▸ **Objective**
Reproduce exactly, with no pictures, each line from the opening of the material down through the line containing "COL = S.collection".

▸ **Supplied material**

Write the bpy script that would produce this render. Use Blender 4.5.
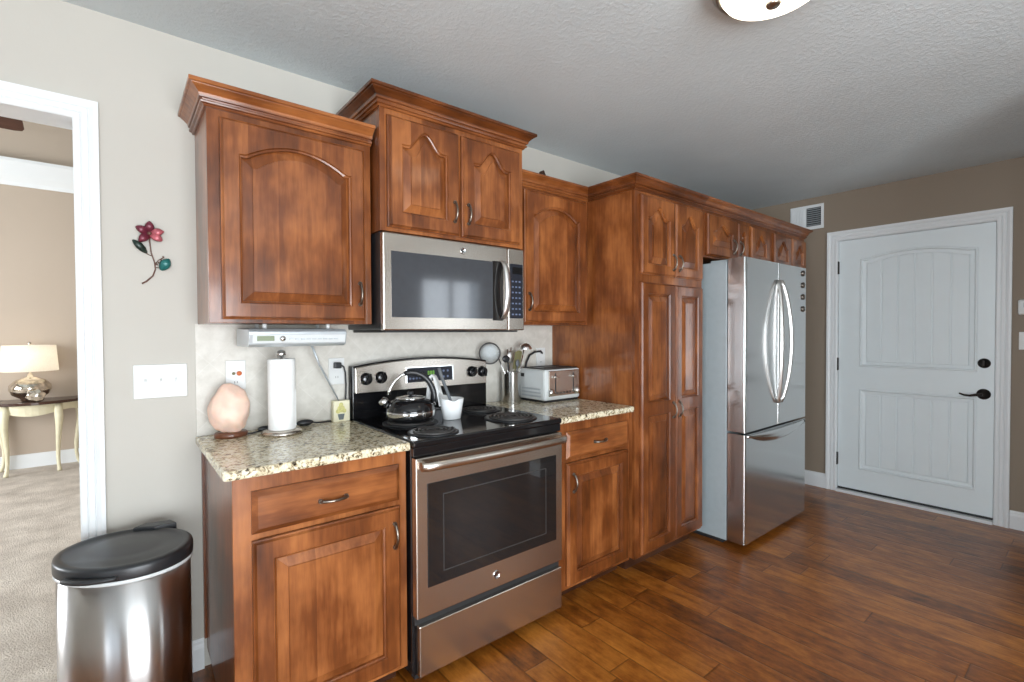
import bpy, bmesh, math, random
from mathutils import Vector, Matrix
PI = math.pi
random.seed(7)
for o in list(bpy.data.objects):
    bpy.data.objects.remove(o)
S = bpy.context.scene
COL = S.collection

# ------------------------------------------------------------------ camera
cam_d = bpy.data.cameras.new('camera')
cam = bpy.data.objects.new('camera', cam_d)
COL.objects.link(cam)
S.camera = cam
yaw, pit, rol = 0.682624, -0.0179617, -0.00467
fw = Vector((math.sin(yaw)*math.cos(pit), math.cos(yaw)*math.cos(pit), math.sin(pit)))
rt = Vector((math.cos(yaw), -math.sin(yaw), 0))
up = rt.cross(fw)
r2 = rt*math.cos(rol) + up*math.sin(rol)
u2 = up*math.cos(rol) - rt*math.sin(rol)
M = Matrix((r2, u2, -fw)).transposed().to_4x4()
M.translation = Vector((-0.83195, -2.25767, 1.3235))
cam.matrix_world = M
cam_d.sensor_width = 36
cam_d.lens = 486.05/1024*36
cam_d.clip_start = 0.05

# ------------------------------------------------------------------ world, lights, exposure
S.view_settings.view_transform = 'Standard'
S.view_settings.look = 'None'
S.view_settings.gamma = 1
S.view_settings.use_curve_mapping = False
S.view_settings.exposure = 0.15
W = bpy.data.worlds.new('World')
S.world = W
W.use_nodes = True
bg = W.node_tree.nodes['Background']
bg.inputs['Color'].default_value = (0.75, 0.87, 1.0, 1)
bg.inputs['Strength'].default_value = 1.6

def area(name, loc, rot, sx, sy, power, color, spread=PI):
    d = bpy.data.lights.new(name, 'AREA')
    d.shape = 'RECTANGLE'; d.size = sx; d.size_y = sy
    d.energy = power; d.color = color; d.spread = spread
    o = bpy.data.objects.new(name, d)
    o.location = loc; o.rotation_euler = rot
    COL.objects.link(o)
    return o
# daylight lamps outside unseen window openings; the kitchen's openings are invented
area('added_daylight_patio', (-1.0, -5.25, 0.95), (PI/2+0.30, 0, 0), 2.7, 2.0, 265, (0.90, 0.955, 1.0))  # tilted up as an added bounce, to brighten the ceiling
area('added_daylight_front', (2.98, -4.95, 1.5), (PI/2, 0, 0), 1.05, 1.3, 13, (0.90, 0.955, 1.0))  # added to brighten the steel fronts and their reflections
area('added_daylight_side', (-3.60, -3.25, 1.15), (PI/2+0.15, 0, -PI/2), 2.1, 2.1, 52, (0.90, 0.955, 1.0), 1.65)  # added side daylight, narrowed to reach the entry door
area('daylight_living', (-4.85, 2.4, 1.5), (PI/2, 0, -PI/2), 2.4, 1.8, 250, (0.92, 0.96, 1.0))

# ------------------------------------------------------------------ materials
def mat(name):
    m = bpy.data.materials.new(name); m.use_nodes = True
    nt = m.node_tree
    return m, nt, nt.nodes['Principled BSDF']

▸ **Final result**
Write the bpy script that would produce this render. Use Blender 4.5.
import bpy, bmesh, math, random
from mathutils import Vector, Matrix
PI = math.pi
random.seed(7)
for o in list(bpy.data.objects):
    bpy.data.objects.remove(o)
S = bpy.context.scene
COL = S.collection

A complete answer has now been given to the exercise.